Data:
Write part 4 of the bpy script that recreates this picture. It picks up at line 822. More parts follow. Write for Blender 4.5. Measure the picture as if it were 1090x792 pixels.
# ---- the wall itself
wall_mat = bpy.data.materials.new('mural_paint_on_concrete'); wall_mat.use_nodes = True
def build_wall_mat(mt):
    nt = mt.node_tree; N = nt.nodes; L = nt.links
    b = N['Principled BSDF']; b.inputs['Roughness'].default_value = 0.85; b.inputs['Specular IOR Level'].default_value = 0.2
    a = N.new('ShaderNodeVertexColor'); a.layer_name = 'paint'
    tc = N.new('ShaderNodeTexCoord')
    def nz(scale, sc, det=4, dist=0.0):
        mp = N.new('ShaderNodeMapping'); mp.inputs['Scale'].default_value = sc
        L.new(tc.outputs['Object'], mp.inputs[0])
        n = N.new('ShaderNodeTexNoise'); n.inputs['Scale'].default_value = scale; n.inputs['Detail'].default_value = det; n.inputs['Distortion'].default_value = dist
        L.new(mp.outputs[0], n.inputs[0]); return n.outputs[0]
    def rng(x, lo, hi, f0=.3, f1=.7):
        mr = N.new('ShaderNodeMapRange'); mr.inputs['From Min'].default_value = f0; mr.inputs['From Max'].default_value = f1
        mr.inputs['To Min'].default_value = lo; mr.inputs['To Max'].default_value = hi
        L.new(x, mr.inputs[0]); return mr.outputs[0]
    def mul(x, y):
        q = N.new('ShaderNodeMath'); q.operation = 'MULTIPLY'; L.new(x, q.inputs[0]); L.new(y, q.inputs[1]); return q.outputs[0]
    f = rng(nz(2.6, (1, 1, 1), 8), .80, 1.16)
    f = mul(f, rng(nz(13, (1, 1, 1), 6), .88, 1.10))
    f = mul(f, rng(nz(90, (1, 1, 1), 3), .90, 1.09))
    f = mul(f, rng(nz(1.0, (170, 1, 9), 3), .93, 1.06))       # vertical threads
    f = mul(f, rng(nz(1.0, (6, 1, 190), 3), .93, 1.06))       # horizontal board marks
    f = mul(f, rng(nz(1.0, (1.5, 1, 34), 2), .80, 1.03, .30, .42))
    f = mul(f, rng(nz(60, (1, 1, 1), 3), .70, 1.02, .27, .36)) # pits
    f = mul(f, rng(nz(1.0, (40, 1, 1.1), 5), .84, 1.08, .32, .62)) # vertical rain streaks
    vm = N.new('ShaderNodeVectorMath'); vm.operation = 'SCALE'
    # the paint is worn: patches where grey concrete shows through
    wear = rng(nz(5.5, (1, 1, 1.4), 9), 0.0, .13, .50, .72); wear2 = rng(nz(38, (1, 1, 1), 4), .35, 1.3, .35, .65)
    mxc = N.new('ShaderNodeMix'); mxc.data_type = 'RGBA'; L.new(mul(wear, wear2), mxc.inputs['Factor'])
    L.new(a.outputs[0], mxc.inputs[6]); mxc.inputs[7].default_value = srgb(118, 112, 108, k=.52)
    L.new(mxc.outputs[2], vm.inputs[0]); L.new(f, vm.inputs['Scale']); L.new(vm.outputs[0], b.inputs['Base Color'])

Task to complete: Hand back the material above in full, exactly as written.

Full response:
Write part 4 of the bpy script that recreates this picture. It picks up at line 822. More parts follow. Write for Blender 4.5. Measure the picture as if it were 1090x792 pixels.
# ---- the wall itself
wall_mat = bpy.data.materials.new('mural_paint_on_concrete'); wall_mat.use_nodes = True
def build_wall_mat(mt):
    nt = mt.node_tree; N = nt.nodes; L = nt.links
    b = N['Principled BSDF']; b.inputs['Roughness'].default_value = 0.85; b.inputs['Specular IOR Level'].default_value = 0.2
    a = N.new('ShaderNodeVertexColor'); a.layer_name = 'paint'
    tc = N.new('ShaderNodeTexCoord')
    def nz(scale, sc, det=4, dist=0.0):
        mp = N.new('ShaderNodeMapping'); mp.inputs['Scale'].default_value = sc
        L.new(tc.outputs['Object'], mp.inputs[0])
        n = N.new('ShaderNodeTexNoise'); n.inputs['Scale'].default_value = scale; n.inputs['Detail'].default_value = det; n.inputs['Distortion'].default_value = dist
        L.new(mp.outputs[0], n.inputs[0]); return n.outputs[0]
    def rng(x, lo, hi, f0=.3, f1=.7):
        mr = N.new('ShaderNodeMapRange'); mr.inputs['From Min'].default_value = f0; mr.inputs['From Max'].default_value = f1
        mr.inputs['To Min'].default_value = lo; mr.inputs['To Max'].default_value = hi
        L.new(x, mr.inputs[0]); return mr.outputs[0]
    def mul(x, y):
        q = N.new('ShaderNodeMath'); q.operation = 'MULTIPLY'; L.new(x, q.inputs[0]); L.new(y, q.inputs[1]); return q.outputs[0]
    f = rng(nz(2.6, (1, 1, 1), 8), .80, 1.16)
    f = mul(f, rng(nz(13, (1, 1, 1), 6), .88, 1.10))
    f = mul(f, rng(nz(90, (1, 1, 1), 3), .90, 1.09))
    f = mul(f, rng(nz(1.0, (170, 1, 9), 3), .93, 1.06))       # vertical threads
    f = mul(f, rng(nz(1.0, (6, 1, 190), 3), .93, 1.06))       # horizontal board marks
    f = mul(f, rng(nz(1.0, (1.5, 1, 34), 2), .80, 1.03, .30, .42))
    f = mul(f, rng(nz(60, (1, 1, 1), 3), .70, 1.02, .27, .36)) # pits
    f = mul(f, rng(nz(1.0, (40, 1, 1.1), 5), .84, 1.08, .32, .62)) # vertical rain streaks
    vm = N.new('ShaderNodeVectorMath'); vm.operation = 'SCALE'
    # the paint is worn: patches where grey concrete shows through
    wear = rng(nz(5.5, (1, 1, 1.4), 9), 0.0, .13, .50, .72); wear2 = rng(nz(38, (1, 1, 1), 4), .35, 1.3, .35, .65)
    mxc = N.new('ShaderNodeMix'); mxc.data_type = 'RGBA'; L.new(mul(wear, wear2), mxc.inputs['Factor'])
    L.new(a.outputs[0], mxc.inputs[6]); mxc.inputs[7].default_value = srgb(118, 112, 108, k=.52)
    L.new(mxc.outputs[2], vm.inputs[0]); L.new(f, vm.inputs['Scale']); L.new(vm.outputs[0], b.inputs['Base Color'])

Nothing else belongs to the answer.